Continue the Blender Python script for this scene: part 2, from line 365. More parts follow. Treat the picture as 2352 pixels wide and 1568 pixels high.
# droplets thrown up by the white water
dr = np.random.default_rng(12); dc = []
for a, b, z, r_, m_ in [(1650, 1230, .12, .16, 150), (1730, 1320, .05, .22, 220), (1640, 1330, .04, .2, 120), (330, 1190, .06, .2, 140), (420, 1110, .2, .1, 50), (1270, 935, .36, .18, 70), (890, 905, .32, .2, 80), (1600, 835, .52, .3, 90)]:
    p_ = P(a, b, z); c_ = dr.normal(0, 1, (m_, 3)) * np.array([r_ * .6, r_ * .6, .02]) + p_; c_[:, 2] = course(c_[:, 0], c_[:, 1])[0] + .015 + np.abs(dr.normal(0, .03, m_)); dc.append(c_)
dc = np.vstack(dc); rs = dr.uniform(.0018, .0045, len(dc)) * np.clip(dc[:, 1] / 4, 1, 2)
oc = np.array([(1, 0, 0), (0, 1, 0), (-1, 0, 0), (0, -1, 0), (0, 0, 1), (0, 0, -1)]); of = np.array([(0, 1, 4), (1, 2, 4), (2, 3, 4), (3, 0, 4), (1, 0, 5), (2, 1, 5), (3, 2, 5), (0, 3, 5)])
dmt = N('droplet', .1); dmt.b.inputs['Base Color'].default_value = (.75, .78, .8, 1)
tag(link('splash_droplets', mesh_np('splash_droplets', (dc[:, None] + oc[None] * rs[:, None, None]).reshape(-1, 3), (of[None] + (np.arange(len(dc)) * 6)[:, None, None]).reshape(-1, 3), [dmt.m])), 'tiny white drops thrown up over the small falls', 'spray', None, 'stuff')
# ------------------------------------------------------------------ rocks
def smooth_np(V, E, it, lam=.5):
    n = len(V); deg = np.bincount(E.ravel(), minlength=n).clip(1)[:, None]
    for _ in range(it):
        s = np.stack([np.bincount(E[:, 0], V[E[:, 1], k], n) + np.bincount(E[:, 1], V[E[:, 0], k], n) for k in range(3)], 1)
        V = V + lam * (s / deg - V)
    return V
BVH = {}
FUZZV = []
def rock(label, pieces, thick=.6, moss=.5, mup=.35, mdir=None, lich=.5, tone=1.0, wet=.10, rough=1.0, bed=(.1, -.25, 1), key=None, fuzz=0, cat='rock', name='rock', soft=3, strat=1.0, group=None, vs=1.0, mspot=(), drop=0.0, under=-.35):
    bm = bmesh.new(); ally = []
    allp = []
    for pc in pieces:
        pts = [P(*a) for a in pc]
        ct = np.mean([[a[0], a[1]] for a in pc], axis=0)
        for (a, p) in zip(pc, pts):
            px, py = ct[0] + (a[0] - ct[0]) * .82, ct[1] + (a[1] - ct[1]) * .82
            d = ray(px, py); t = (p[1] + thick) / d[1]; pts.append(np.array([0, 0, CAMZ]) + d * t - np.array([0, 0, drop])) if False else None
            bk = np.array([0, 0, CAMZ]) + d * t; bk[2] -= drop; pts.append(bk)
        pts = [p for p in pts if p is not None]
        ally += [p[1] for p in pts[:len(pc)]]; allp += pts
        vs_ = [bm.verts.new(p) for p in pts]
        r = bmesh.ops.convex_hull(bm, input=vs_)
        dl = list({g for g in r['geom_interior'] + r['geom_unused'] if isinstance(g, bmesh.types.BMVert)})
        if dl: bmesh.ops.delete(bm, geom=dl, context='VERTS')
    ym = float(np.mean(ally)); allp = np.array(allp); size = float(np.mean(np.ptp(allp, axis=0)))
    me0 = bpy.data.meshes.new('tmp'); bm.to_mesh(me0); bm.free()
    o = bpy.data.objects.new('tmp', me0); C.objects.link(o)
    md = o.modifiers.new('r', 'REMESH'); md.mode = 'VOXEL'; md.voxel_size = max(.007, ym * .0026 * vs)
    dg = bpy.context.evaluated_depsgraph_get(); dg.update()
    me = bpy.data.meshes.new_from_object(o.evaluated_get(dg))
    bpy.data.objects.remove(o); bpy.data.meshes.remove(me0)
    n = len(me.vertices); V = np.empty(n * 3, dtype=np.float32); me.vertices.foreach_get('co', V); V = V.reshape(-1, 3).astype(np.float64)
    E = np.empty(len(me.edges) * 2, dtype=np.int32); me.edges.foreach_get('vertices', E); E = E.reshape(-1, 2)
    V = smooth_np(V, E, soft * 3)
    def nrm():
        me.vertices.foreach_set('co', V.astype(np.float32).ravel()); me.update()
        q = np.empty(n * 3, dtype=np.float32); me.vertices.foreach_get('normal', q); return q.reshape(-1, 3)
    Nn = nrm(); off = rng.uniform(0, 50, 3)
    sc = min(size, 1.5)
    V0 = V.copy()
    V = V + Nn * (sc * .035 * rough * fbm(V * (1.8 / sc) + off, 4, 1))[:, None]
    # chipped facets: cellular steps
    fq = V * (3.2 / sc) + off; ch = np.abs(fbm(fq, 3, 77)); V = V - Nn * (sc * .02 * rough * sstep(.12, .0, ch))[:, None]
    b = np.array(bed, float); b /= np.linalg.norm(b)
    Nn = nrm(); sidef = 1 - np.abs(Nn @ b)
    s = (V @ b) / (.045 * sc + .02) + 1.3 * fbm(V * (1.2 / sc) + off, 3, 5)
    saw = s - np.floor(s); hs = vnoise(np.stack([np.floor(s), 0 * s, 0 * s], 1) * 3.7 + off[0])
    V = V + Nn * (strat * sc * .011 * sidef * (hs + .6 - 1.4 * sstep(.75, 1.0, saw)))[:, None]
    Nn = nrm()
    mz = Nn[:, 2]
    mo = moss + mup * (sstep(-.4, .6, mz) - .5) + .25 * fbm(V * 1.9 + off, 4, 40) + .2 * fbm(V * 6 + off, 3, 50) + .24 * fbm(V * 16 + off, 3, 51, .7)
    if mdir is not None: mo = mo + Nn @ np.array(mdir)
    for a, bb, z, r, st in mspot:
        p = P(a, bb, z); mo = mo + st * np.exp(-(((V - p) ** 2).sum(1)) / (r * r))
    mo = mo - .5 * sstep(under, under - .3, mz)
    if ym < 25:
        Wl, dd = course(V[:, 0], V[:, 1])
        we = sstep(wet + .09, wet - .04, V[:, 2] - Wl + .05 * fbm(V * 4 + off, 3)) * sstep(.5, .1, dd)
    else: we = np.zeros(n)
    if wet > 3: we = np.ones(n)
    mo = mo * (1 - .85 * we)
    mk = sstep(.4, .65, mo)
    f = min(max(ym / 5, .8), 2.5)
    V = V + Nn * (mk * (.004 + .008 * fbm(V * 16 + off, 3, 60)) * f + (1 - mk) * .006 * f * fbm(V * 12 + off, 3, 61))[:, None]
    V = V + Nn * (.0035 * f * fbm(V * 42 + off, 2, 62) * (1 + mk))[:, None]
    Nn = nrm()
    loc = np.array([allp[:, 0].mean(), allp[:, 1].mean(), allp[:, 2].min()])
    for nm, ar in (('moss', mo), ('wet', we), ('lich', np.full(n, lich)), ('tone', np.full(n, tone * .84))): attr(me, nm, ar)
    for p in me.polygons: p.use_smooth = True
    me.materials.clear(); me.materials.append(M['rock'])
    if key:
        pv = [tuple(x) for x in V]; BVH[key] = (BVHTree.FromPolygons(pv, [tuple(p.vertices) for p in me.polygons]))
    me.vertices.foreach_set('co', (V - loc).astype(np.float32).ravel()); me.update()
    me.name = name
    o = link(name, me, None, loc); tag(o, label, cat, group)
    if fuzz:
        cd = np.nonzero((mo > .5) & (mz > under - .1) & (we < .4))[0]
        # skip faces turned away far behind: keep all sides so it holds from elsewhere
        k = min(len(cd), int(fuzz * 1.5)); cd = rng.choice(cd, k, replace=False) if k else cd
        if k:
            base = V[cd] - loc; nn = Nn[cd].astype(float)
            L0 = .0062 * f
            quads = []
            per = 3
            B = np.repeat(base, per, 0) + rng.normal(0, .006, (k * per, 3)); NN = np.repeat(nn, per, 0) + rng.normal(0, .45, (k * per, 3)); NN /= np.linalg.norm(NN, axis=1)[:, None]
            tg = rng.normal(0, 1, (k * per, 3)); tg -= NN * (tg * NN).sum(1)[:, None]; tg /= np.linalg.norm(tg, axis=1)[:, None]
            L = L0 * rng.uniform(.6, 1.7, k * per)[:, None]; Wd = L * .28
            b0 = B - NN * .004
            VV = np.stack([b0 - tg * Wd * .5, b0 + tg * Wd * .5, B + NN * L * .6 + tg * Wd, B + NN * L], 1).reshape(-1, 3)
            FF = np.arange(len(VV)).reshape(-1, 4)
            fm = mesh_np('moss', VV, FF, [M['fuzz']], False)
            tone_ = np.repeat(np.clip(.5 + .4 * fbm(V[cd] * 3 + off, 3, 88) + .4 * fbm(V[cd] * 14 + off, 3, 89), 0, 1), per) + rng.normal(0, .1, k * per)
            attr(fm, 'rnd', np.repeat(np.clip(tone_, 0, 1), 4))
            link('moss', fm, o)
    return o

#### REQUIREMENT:
Provide the number of lines containing the string "moss", with no other output.

#### RESULT OF THIS EXERCISE:
5